If agriculture were the only occupation in the rural areas, this would mean that rural earnings may not be going up in comparison with the rest of the country. However, while agriculture dominates the rural scene, it is not the only economic activity there. To the extent that agriculture gets commercialised (sale of agricultural produce and purchase of input for agriculture) trade and other service activities will pick up in the rural areas. Further, educational and health activities may also be expected to go up. Traditionally, rural areas have had some manufacturing activities too - handloom weaving, oil pressing, bidi manufacturing and so on. What happens to these non-farm activities in the rural areas as the economy develops? Sufficient attention has not been paid to this question, though it is an important one in terms of the livelihood patterns of vast sections of the population, understanding of the rural-urban divide (or link), and the larger democratic processes in the country.

The Institute for Human Development, New Delhi, deserves to be congratulated on and thanked for making available to the community of scholars and interested general readers a volume rich in factual material relating to this problem, robust in analysis and with a plethora of inferences that need to be picked up by those involved in development studies and policy formulation for development. Apart from a very helpful introduction by the editors, the volume consists of 30 papers put together by 47 writers, some of them leading economists in the country and some very promising young scholars. Most of the papers were presented at a seminar organised by the Institute with the support of the Planning Commission and some international development agencies. The Institute has already published similar volumes on important topics by drawing on and coordinating the specialised knowledge of scholars in different parts of the country. One hopes that other centres of development studies will follow this example.

THE 30 papers in the volume have been thematically divided into six parts - international experiences in changes in the rural non-farm sector (RNFS), patterns of change in India, the experience of disadvantaged sections, analysis at the state- and micro-levels, sectoral scenarios, and institutions and policies.

It is well known that in the early stages of post-revolutionary development, the communist regime in China paid special attention to land utilisation and agricultural development, largely on cooperative and collective basis.
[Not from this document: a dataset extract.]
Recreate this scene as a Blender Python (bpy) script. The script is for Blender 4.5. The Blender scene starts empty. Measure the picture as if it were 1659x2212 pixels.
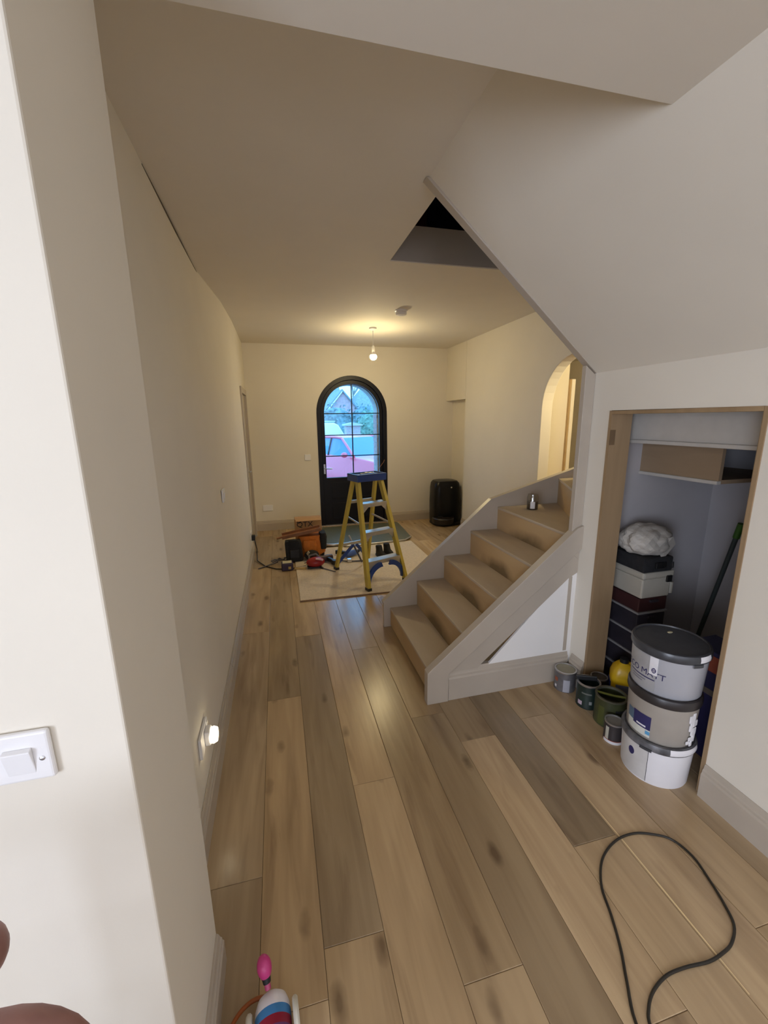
import bpy, bmesh, math, random
from mathutils import Vector, Matrix
R = math.radians
PI = math.pi
random.seed(7)
S = bpy.context.scene
COL = S.collection

# ------------------------------------------------------------------ camera
cd = bpy.data.cameras.new('camera')
cd.sensor_fit = 'HORIZONTAL'; cd.sensor_width = 36.0
cd.lens = 902.0/1659.0*36.0
cd.clip_start = 0.02; cd.clip_end = 300
cam = bpy.data.objects.new('camera', cd); COL.objects.link(cam)
ya, pi_, ro = R(14.0493), R(-12.5064), R(-0.7286)
F = Vector((math.sin(ya)*math.cos(pi_), math.cos(ya)*math.cos(pi_), math.sin(pi_)))
Rt = Vector((math.cos(ya), -math.sin(ya), 0)); Up = Rt.cross(F)
R2 = math.cos(ro)*Rt + math.sin(ro)*Up
U2 = -math.sin(ro)*Rt + math.cos(ro)*Up
cam.matrix_world = Matrix(((R2.x, U2.x, -F.x, 0), (R2.y, U2.y, -F.y, 0), (R2.z, U2.z, -F.z, 1.65), (0, 0, 0, 1)))
S.camera = cam

# ------------------------------------------------------------------ sky, exposure, window light
S.view_settings.view_transform = 'Standard'
S.view_settings.look = 'None'
S.view_settings.exposure = 0.18
S.view_settings.gamma = 1.0
S.view_settings.use_curve_mapping = False
try:
    S.cycles.use_denoising = True
    S.cycles.max_bounces = 10; S.cycles.diffuse_bounces = 6
    S.cycles.sample_clamp_indirect = 6.0
except Exception:
    pass
W = bpy.data.worlds.new('dusk_sky'); S.world = W; W.use_nodes = True
bg = W.node_tree.nodes['Background']
bg.inputs['Color'].default_value = (0.20, 0.57, 1.0, 1); bg.inputs['Strength'].default_value = 4.8

def area_light(name, loc, target, sx, sy, power, color):
    l = bpy.data.lights.new(name, 'AREA'); l.shape = 'RECTANGLE'; l.size = sx; l.size_y = sy
    l.energy = power; l.color = color
    o = bpy.data.objects.new(name, l); COL.objects.link(o); o.location = loc
    d = Vector(target)-Vector(loc); o.rotation_euler = d.to_track_quat('-Z', 'Y').to_euler()
    return o
area_light('back_window_light', (0.1, -3.36, 1.15), (0.1, 0, 1.15), 2.9, 1.9, 29, (0.70, 0.79, 1.0))
area_light('side_window_light', (-2.93, -2.1, 1.30), (1.0, -1.5, 1.30), 2.3, 1.9, 178, (0.74, 0.825, 1.0))

# ------------------------------------------------------------------ materials
MATS = {}
def nodes_of(name):
    m = bpy.data.materials.new(name); m.use_nodes = True
    nt = m.node_tree
    return m, nt, nt.nodes['Principled BSDF']
def setin(b, key, v):
    if key in b.inputs: b.inputs[key].default_value = v
def mat(name, col, rough=0.6, metal=0.0, var=0.08, scale=12.0, bump=0.0, bscale=200.0, coat=0.0, spec=None, alpha=None):
    """painted / plastic / metal surface: base colour with soft noise variation and optional fine relief"""
    if name in MATS: return MATS[name]
    m, nt, b = nodes_of(name)
    N = nt.nodes; L = nt.links
    tc = N.new('ShaderNodeTexCoord')
    nz = N.new('ShaderNodeTexNoise'); nz.inputs['Scale'].default_value = scale; nz.inputs['Detail'].default_value = 4
    L.new(tc.outputs['Object'], nz.inputs['Vector'])
    rp = N.new('ShaderNodeValToRGB')
    lo = [max(0, c*(1-var)) for c in col]; hi = [min(1, c*(1+var)) for c in col]
    rp.color_ramp.elements[0].color = (*lo, 1); rp.color_ramp.elements[1].color = (*hi, 1)
    rp.color_ramp.elements[0].position = 0.3; rp.color_ramp.elements[1].position = 0.7
    L.new(nz.outputs['Fac'], rp.inputs['Fac']); L.new(rp.outputs['Color'], b.inputs['Base Color'])
    b.inputs['Roughness'].default_value = rough; b.inputs['Metallic'].default_value = metal
    if coat: setin(b, 'Coat Weight', coat); setin(b, 'Coat Roughness', 0.15)
    if spec is not None: setin(b, 'Specular IOR Level', spec)
    if bump:
        n2 = N.new('ShaderNodeTexNoise'); n2.inputs['Scale'].default_value = bscale; n2.inputs['Detail'].default_value = 3
        L.new(tc.outputs['Object'], n2.inputs['Vector'])
        bp = N.new('ShaderNodeBump'); bp.inputs['Strength'].default_value = bump; bp.inputs['Distance'].default_value = 0.002
        L.new(n2.outputs['Fac'], bp.inputs['Height']); L.new(bp.outputs['Normal'], b.inputs['Normal'])
    MATS[name] = m
    return m
def emit(name, col, strength):
    m, nt, b = nodes_of(name)
    setin(b, 'Base Color', (*col, 1)); setin(b, 'Emission Color', (*col, 1)); setin(b, 'Emission Strength', strength)
    MATS[name] = m; return m
def glass(name, tint=(0.9, 0.95, 1.0), gloss=0.06, rough=0.02):
    m = bpy.data.materials.new(name); m.use_nodes = True
    nt = m.node_tree; N = nt.nodes; L = nt.links
    N.remove(N['Principled BSDF'])
    t = N.new('ShaderNodeBsdfTransparent'); t.inputs['Color'].default_value = (*tint, 1)
    g = N.new('ShaderNodeBsdfGlossy'); g.inputs['Roughness'].default_value = rough
    mx = N.new('ShaderNodeMixShader'); mx.inputs['Fac'].default_value = gloss
    L.new(t.outputs[0], mx.inputs[1]); L.new(g.outputs[0], mx.inputs[2])
    L.new(mx.outputs[0], N['Material Output'].inputs['Surface'])
    MATS[name] = m; return m
def wood(name, light, dark, sx=30.0, sy=2.0, rough=0.45, axis='Y', knots=True, vary=0.22):
    """wood: stretched grain, knots, per-object tint from object colour and random"""
    if name in MATS: return MATS[name]
    m, nt, b = nodes_of(name); N = nt.nodes; L = nt.links
    tc = N.new('ShaderNodeTexCoord'); oi = N.new('ShaderNodeObjectInfo')
    sc = N.new('ShaderNodeVectorMath'); sc.operation = 'SCALE'; sc.inputs['Scale'].default_value = 37.0
    cx = N.new('ShaderNodeCombineXYZ')
    L.new(oi.outputs['Random'], cx.inputs[0]); L.new(oi.outputs['Random'], cx.inputs[1]); L.new(oi.outputs['Random'], cx.inputs[2])
    L.new(cx.outputs[0], sc.inputs[0])
    ad = N.new('ShaderNodeVectorMath'); ad.operation = 'ADD'
    L.new(tc.outputs['Object'], ad.inputs[0]); L.new(sc.outputs[0], ad.inputs[1])
    def mapped(a, c):
        mp = N.new('ShaderNodeMapping')
        mp.inputs['Scale'].default_value = {'Y': (a, c, a), 'X': (c, a, a), 'Z': (a, a, c)}[axis]
        L.new(ad.outputs[0], mp.inputs['Vector']); return mp
    g1 = N.new('ShaderNodeTexNoise'); g1.inputs['Scale'].default_value = 1.0; g1.inputs['Detail'].default_value = 6; g1.inputs['Distortion'].default_value = 0.6
    L.new(mapped(sx, sy).outputs[0], g1.inputs['Vector'])
    g2 = N.new('ShaderNodeTexNoise'); g2.inputs['Scale'].default_value = 1.0; g2.inputs['Detail'].default_value = 3; g2.inputs['Distortion'].default_value = 0.8
    L.new(mapped(sx*0.22, sy*0.5).outputs[0], g2.inputs['Vector'])
    mxg = N.new('ShaderNodeMix'); mxg.data_type = 'FLOAT'; mxg.inputs[0].default_value = 0.65
    L.new(g1.outputs['Fac'], mxg.inputs[2]); L.new(g2.outputs['Fac'], mxg.inputs[3])
    rp = N.new('ShaderNodeValToRGB')
    rp.color_ramp.elements[0].color = (*dark, 1); rp.color_ramp.elements[1].color = (*light, 1)
    rp.color_ramp.elements[0].position = 0.30; rp.color_ramp.elements[1].position = 0.62
    L.new(mxg.outputs[0], rp.inputs['Fac'])
    last = rp.outputs['Color']
    if knots:
        st1 = N.new('ShaderNodeTexNoise'); st1.inputs['Scale'].default_value = 1.0; st1.inputs['Detail'].default_value = 4; st1.inputs['Distortion'].default_value = 1.2
        L.new(mapped(9.0, 1.1).outputs[0], st1.inputs['Vector'])
        sr = N.new('ShaderNodeMapRange'); sr.inputs[1].default_value = 0.56; sr.inputs[2].default_value = 0.74; sr.inputs[3].default_value = 0.0; sr.inputs[4].default_value = 0.62
        L.new(st1.outputs['Fac'], sr.inputs[0])
        ms = N.new('ShaderNodeMix'); ms.data_type = 'RGBA'
        L.new(sr.outputs[0], ms.inputs[0]); L.new(last, ms.inputs[6]); ms.inputs[7].default_value = (dark[0]*0.72, dark[1]*0.66, dark[2]*0.66, 1)
        last = ms.outputs[2]
        vo = N.new('ShaderNodeTexVoronoi'); vo.inputs['Scale'].default_value = 1.0
        L.new(mapped(6.5, 2.6).outputs[0], vo.inputs['Vector'])
        nk = N.new('ShaderNodeTexNoise'); nk.inputs['Scale'].default_value = 14.0
        L.new(ad.outputs[0], nk.inputs['Vector'])
        ma = N.new('ShaderNodeMath'); ma.operation = 'MULTIPLY_ADD'; ma.inputs[1].default_value = 0.16
        L.new(nk.outputs['Fac'], ma.inputs[0]); L.new(vo.outputs['Distance'], ma.inputs[2])
        kr = N.new('ShaderNodeMapRange'); kr.inputs[1].default_value = 0.13; kr.inputs[2].default_value = 0.25
        kr.inputs[3].default_value = 0.72; kr.inputs[4].default_value = 0.0
        L.new(ma.outputs[0], kr.inputs[0])
        mk = N.new('ShaderNodeMix'); mk.data_type = 'RGBA'
        L.new(kr.outputs[0], mk.inputs[0]); L.new(last, mk.inputs[6]); mk.inputs[7].default_value = (dark[0]*0.40, dark[1]*0.36, dark[2]*0.36, 1)
        last = mk.outputs[2]
    mt = N.new('ShaderNodeMix'); mt.data_type = 'RGBA'; mt.blend_type = 'MULTIPLY'; mt.inputs[0].default_value = 1.0
    L.new(last, mt.inputs[6]); L.new(oi.outputs['Color'], mt.inputs[7])
    hs = N.new('ShaderNodeHueSaturation')
    vr = N.new('ShaderNodeMapRange'); vr.inputs[3].default_value = 1-vary; vr.inputs[4].default_value = 1+vary
    L.new(oi.outputs['Random'], vr.inputs[0]); L.new(vr.outputs[0], hs.inputs['Value'])
    L.new(mt.outputs[2], hs.inputs['Color']); L.new(hs.outputs['Color'], b.inputs['Base Color'])
    b.inputs['Roughness'].default_value = rough
    bp = N.new('ShaderNodeBump'); bp.inputs['Strength'].default_value = 0.12; bp.inputs['Distance'].default_value = 0.001
    L.new(g1.outputs['Fac'], bp.inputs['Height']); L.new(bp.outputs['Normal'], b.inputs['Normal'])
    MATS[name] = m; return m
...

With the introduction of the Household Responsibility System in the late 1970s, farm incomes increased. The resulting increase in the demand for non-farm goods and services was met largely by the RNFS. Because of the restriction in the rural-urban mobility of labour and the increase in the productivity of agriculture, the RNFS flourished, leading to a general increase in rural incomes and the reduction of poverty. China has continued its emphasis on the RNFS. In Thailand, agricultural growth was impressive in the 1970s and 1980s, but that did not promote the RNFS.

In India, the diversification of the rural economy was achieved largely during the 1970s and 1980s. The RNFS employment increased from 16.6 per cent in 1977-78 to 23.8 per cent in 1999-2000, but there was hardly any increase after 1987-88. And the evidence suggests that a period of rapid growth came to an end as soon as the "reforms" began. Another important finding is that when the growth of the non-farm sector did take place, it was less related to the performance of agriculture and more owing to an increase in the rural infrastructure that was quite deliberately brought about during the decades of planning. Equally significant is the finding that it is the down-turn in the rural manufacturing sector in the 1990s that led to the stagnation in rural non-farm employment. A sluggish diversification of the rural economy during the past decade and a half in contrast to the promising acceleration in the two decades prior to it is one of the major conclusions emerging from the studies.
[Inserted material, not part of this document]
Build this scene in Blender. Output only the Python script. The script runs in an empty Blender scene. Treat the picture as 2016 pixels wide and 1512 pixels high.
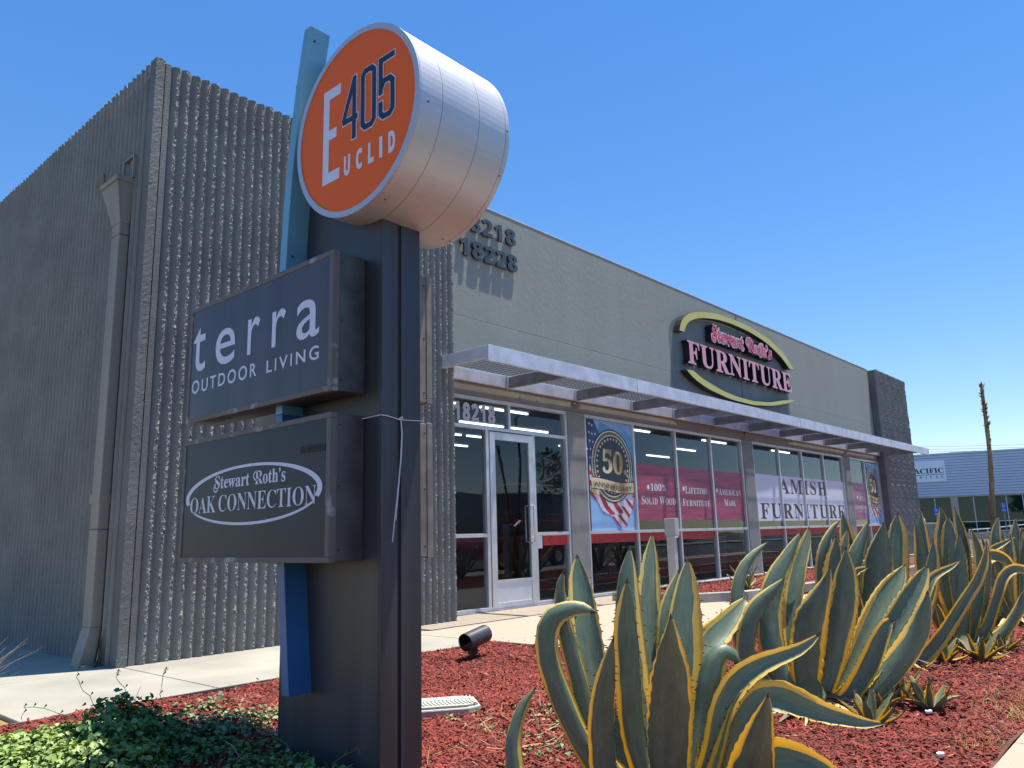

The pattern of rural non-farm diversification that took place is worth noting. The growing demand for milk, meat and eggs has resulted in the increased importance of livestock in the rural economy. It may also be a reflection of the programme of the distribution of cattle to landless households during the integrated rural development approach of the 1980s. Another employment and income generator in the rural areas is the wood industry, which employs more than five million people and is, in fact, the third largest generator of employment in the manufacturing sector, next only to textiles and food processing. One of the chapters documents the widely known fact that employment in the handloom industry has been shrinking and that, except in a few States such as Karnataka, Tamil Nadu and Andhra Pradesh where the industry still provides full-time employment, it is a provider of part-time employment, the share of part-timers ranging between 50 and 98 per cent.

As to the impact of rural diversification on disadvantaged groups, the major findings are that the proportion of self-employed women workers in non-agricultural activities continues to increase (this includes those working at home on a piece-rate basis) and that the proportion of Scheduled Caste workers in the RNFS is only marginally lower than that of the non-S.C. category but they are more in the self-employment and casual work sectors than in regular paid work.

For an overall understanding of an important segment of the economy and of the millions in the rural areas, the catch-all reference to the RNFS is defensible, but the main characteristic of this sector is its heterogeneity. The volume brings this out quite vividly, but it underlines some general policy measures for stimulating and sustaining its development. These include, as the editors suggest in the introduction, "augmentation of rural infrastructure; increasing the institutional credit flow to the small and tiny sector; building of support systems that would improve market information and market networks; introduction of measures for skill and technology upgradation, and for promoting quality consciousness and quality control". Needless to say, that it is a tall order.